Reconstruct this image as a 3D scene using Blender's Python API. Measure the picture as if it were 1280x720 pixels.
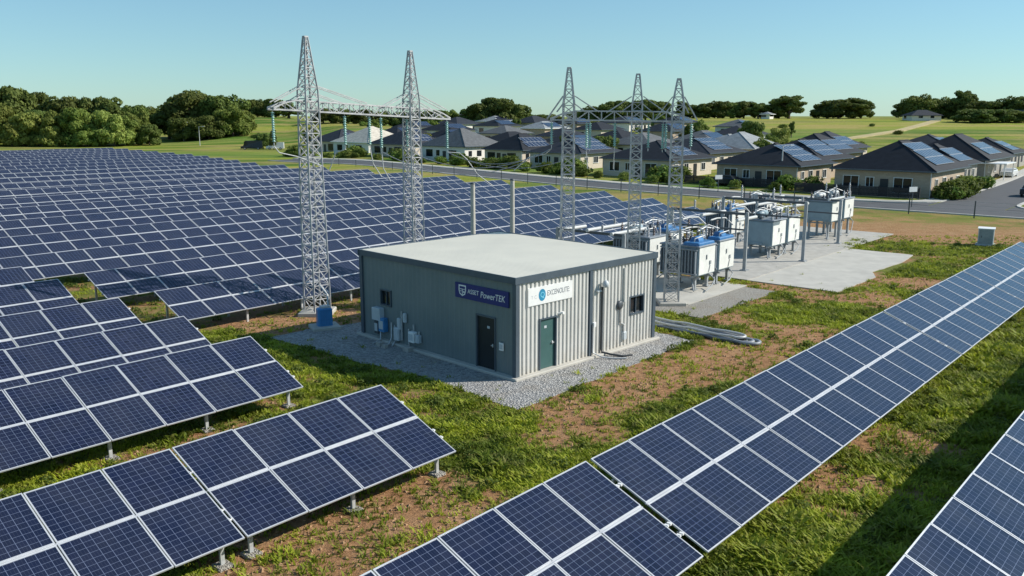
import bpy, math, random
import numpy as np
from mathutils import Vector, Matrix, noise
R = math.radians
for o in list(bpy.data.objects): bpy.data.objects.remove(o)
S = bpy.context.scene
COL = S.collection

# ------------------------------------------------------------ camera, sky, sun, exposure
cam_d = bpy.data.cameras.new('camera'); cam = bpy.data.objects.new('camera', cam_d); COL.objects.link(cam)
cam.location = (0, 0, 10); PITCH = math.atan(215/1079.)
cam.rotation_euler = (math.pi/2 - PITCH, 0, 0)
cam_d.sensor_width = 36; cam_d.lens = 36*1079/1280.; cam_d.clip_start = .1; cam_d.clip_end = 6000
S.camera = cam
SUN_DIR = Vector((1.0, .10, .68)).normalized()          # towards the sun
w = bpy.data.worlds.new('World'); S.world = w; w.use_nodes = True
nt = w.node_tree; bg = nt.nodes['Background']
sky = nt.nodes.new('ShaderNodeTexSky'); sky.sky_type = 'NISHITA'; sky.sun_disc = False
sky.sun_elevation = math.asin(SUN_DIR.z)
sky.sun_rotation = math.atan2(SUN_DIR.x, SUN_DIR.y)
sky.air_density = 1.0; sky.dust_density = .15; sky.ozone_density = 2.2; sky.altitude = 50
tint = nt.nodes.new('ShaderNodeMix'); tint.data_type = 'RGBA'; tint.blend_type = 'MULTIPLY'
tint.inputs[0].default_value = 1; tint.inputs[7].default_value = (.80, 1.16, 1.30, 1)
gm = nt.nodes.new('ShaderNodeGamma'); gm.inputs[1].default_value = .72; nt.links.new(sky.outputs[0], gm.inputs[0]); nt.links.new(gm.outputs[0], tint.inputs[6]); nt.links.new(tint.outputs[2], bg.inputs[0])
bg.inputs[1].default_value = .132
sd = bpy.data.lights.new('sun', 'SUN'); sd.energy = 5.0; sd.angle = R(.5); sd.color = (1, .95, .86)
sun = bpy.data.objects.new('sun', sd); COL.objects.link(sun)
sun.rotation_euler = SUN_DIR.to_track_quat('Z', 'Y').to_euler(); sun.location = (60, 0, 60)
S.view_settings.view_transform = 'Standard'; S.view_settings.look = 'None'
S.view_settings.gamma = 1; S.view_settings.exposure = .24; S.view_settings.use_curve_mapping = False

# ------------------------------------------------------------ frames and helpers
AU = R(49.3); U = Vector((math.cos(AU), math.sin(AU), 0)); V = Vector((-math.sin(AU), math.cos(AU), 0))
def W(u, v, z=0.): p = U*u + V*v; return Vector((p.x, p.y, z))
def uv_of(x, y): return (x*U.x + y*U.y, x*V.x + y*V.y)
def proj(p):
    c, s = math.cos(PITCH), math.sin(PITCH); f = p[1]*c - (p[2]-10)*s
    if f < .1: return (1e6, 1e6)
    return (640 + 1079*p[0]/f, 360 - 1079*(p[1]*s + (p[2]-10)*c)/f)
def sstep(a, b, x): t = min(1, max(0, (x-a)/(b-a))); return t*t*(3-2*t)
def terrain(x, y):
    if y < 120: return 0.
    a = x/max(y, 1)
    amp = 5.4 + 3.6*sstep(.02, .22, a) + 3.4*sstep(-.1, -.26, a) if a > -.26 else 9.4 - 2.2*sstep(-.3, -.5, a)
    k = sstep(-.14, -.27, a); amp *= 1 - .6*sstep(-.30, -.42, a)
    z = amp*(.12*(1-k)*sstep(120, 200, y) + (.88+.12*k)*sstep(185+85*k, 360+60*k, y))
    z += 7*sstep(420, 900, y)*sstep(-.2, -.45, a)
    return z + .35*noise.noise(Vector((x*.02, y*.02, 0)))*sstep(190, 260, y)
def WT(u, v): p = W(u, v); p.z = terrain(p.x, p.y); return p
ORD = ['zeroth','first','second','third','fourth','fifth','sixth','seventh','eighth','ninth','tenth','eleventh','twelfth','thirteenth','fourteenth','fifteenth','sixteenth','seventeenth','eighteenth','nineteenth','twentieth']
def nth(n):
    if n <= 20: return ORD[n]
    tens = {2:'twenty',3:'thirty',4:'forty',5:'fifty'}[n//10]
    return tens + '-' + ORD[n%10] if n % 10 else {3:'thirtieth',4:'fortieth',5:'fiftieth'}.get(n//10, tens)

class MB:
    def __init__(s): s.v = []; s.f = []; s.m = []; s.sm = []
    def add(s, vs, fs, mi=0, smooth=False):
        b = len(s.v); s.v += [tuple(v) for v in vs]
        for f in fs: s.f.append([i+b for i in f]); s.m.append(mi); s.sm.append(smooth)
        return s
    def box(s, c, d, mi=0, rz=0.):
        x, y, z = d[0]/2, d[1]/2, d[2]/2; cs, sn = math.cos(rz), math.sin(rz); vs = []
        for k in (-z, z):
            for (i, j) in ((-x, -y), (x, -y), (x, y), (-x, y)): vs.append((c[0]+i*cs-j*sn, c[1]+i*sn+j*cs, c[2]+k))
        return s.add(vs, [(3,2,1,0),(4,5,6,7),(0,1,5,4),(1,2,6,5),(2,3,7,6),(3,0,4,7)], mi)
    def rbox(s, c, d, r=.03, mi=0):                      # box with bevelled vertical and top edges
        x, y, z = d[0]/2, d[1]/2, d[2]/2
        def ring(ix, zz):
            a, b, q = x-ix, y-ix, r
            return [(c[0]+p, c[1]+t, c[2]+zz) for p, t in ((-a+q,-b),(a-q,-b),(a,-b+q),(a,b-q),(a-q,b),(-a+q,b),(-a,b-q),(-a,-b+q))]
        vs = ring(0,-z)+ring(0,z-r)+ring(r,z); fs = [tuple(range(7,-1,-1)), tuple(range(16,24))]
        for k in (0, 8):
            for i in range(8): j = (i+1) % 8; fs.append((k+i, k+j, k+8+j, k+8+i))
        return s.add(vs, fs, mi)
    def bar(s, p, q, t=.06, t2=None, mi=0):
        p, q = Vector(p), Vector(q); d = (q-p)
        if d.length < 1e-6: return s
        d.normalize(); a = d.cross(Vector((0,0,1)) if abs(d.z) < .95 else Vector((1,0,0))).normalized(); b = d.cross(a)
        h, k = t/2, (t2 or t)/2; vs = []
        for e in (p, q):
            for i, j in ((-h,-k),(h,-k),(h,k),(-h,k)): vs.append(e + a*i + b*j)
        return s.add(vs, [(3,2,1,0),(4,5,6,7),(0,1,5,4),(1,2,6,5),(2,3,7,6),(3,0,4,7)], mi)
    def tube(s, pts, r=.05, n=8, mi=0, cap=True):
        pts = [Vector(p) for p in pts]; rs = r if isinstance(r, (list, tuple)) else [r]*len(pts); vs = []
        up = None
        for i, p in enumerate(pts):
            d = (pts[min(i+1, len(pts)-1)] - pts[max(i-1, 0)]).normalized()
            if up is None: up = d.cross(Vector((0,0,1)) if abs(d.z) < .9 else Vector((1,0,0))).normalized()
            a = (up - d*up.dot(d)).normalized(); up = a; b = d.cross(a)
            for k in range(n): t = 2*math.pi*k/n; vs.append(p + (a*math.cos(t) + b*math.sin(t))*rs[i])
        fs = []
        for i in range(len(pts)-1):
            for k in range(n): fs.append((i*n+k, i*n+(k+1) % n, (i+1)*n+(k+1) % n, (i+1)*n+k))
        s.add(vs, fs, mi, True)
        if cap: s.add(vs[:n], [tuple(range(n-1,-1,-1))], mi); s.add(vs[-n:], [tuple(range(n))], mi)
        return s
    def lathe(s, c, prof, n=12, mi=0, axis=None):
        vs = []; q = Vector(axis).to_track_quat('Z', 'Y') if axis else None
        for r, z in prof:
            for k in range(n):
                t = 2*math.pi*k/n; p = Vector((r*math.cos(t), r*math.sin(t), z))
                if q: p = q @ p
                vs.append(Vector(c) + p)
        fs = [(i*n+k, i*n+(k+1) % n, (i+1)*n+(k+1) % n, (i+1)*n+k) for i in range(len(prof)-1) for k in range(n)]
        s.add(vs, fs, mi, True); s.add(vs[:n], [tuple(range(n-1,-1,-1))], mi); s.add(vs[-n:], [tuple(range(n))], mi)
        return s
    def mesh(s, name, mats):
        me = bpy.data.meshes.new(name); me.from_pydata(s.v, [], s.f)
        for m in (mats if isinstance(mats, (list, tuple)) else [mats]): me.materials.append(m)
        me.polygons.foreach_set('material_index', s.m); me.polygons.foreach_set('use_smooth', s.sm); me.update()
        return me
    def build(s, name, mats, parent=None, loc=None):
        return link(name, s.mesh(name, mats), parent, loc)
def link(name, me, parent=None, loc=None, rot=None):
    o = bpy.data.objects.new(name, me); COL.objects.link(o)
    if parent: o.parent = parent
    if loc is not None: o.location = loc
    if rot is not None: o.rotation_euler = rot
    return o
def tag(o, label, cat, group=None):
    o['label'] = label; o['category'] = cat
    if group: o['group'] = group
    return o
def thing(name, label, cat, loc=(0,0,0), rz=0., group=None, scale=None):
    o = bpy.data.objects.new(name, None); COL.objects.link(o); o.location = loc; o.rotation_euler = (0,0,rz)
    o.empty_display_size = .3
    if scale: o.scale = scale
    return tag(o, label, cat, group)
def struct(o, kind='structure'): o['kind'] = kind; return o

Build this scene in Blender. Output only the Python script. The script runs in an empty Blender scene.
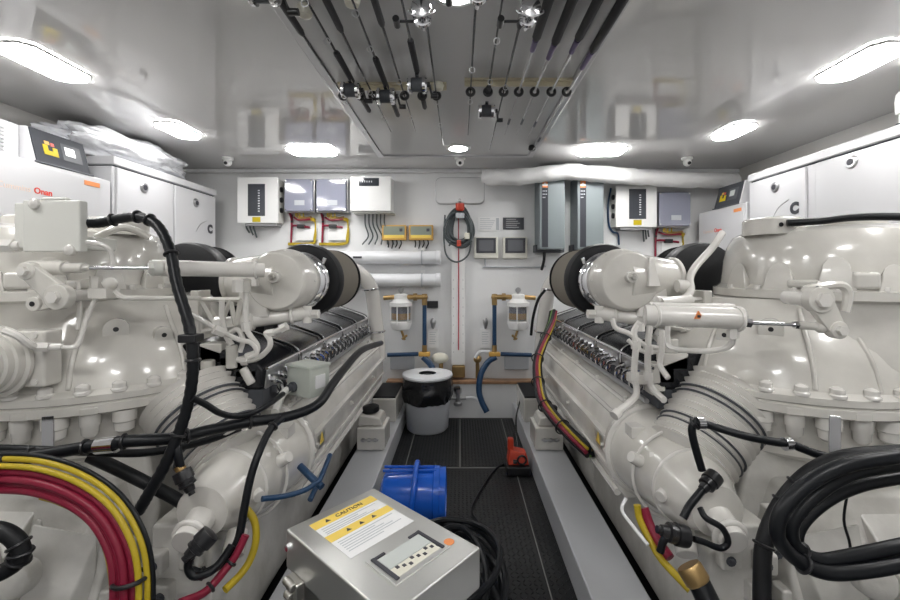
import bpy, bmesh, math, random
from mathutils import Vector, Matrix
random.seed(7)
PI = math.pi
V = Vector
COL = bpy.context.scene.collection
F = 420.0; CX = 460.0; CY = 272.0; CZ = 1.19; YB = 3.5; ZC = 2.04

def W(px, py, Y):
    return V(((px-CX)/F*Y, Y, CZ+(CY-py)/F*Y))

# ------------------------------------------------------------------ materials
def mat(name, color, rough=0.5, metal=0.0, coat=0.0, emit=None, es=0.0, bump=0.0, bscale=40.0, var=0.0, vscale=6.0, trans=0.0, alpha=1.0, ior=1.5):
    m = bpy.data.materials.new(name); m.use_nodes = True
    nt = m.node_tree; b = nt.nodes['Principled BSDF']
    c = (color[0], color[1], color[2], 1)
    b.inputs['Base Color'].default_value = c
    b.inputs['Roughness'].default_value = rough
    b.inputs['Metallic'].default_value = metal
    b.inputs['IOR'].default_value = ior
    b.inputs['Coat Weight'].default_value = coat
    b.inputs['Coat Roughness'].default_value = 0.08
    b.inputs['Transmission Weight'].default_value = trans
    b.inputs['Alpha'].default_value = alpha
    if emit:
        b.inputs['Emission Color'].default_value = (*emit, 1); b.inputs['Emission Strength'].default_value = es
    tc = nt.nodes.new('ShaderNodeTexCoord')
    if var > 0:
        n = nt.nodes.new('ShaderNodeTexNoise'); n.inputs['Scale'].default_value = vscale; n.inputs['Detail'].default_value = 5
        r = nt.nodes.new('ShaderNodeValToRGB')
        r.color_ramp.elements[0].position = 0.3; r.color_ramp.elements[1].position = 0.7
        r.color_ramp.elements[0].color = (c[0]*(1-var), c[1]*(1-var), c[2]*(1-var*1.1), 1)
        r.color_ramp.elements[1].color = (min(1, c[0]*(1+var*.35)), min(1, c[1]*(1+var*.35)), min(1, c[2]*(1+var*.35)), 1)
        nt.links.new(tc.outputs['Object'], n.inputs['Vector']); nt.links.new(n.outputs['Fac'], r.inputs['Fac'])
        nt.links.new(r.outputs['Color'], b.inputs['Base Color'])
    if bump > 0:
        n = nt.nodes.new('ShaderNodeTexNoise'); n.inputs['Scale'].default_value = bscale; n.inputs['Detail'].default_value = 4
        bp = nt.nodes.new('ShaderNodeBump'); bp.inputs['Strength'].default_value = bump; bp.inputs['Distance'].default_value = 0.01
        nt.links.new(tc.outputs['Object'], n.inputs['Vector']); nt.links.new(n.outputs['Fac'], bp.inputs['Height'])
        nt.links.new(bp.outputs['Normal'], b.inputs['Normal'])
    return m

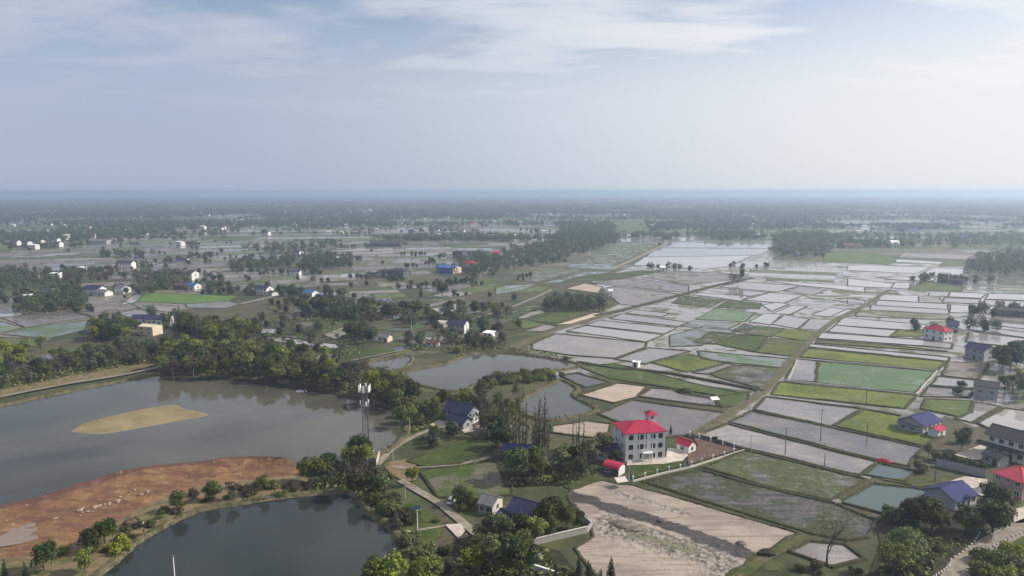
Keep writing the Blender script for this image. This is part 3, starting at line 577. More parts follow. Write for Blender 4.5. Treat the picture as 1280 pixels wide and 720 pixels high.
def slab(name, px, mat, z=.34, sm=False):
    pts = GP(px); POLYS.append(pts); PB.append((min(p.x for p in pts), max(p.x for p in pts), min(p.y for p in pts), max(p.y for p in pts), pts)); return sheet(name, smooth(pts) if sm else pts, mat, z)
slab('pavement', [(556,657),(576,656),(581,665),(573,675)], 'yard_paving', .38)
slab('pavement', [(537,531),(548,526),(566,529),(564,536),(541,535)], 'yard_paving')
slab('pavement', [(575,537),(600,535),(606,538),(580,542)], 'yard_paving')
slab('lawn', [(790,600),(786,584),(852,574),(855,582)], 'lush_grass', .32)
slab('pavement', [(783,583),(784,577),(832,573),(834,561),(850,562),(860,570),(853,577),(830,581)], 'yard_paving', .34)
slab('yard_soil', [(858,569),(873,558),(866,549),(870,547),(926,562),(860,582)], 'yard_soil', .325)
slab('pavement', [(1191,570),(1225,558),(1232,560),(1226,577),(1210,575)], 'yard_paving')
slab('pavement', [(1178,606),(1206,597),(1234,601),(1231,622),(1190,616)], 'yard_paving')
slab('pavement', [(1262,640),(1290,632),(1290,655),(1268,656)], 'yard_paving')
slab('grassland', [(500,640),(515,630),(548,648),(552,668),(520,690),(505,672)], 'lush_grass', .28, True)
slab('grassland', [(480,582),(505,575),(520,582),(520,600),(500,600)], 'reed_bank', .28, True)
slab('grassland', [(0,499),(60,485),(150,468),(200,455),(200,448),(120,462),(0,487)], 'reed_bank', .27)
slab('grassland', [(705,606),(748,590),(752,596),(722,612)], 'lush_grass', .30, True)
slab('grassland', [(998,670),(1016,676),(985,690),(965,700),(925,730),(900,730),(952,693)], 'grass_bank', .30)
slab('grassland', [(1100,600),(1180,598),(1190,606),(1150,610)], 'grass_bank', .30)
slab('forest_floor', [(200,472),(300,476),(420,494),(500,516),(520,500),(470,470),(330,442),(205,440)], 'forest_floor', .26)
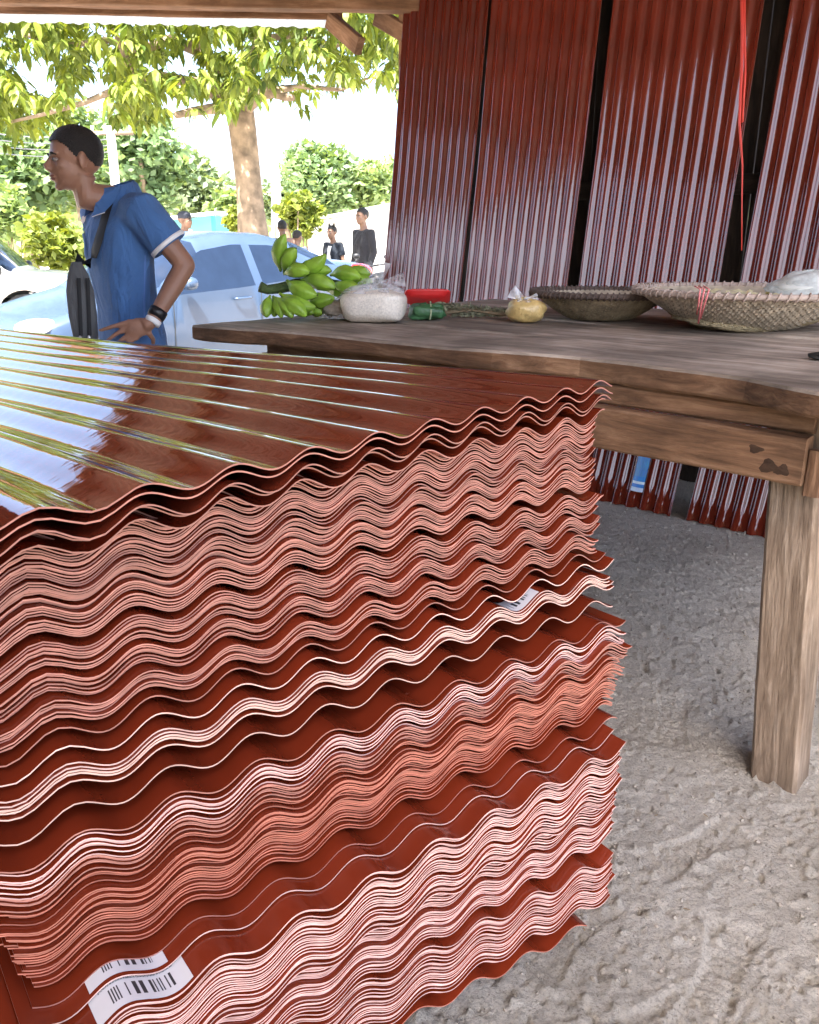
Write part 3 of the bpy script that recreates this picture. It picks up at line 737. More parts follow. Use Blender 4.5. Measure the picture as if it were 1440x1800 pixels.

***

* [Exercise]: From the first line above to the line containing "COL = S.collection", repeat each line exactly. Pictures stay out.

* [Reply to the task]:
Reconstruct this image as a 3D scene using Blender's Python API. Measure the picture as if it were 1280x720 pixels.
import bpy, math, random
import numpy as np
from mathutils import Vector, Matrix, noise
R = math.radians
for o in list(bpy.data.objects): bpy.data.objects.remove(o)
S = bpy.context.scene
COL = S.collection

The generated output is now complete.